I got in touch with her agent and sent her a rough copy of the film, a copy of Reborn (her journals), and a jar of jam because I make jam and it couldn’t hurt. I think she thought the material was interesting and she got a kick out of doing it. It is a role, if you will, of a person of supreme intelligence. It was fun. It as a little daunted by her. Afterward, I thought maybe I should have directed her more. I don’t direct actors, I make documentaries. It was really great. One thing I can say about acting is that she’s so good at it. Somebody who is not as skilled would have had a much harder time. She makes it look effortless and it’s not.
She worked hard during the short amount of time we spent with her. I was very, very happy when she said yes. She has this thing that Sontag had; this elegance and intelligence to the movie and her voice.
I don’t understand why Meryl Streep gets cast in everything because Patricia Clarkson is just as great of an actress. That’s nothing against Meryl Streep, but she’s been anointed the goddess of American cinema. I don’t understand how that all works.

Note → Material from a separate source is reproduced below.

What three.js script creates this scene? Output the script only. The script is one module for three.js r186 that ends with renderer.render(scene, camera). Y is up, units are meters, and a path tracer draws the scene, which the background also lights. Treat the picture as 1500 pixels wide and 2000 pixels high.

What’s coming up next for the film?
I’ve been beating festivals back with a stick. I’m very touched by the interest in the film. I’m going to Sheffield documentary festival in England next month and lots of other festivals. It’s going to be broadcast on HBO, probably in December. HBO has been really great to work with. I hope people see it at a film festival in their area, but if not, it’ll be on HBO. It’s very nice to see it on a big screen.
* When I told Kates at the start of our talk that Sontag’s essay “Fascinating Fascism” was one of my favorite pieces Sontag wrote, she told me that a section about it had to be cut out because too much time would’ve been necessary to explain Leni Riefenstahl and who she was and set up the historical context of the piece.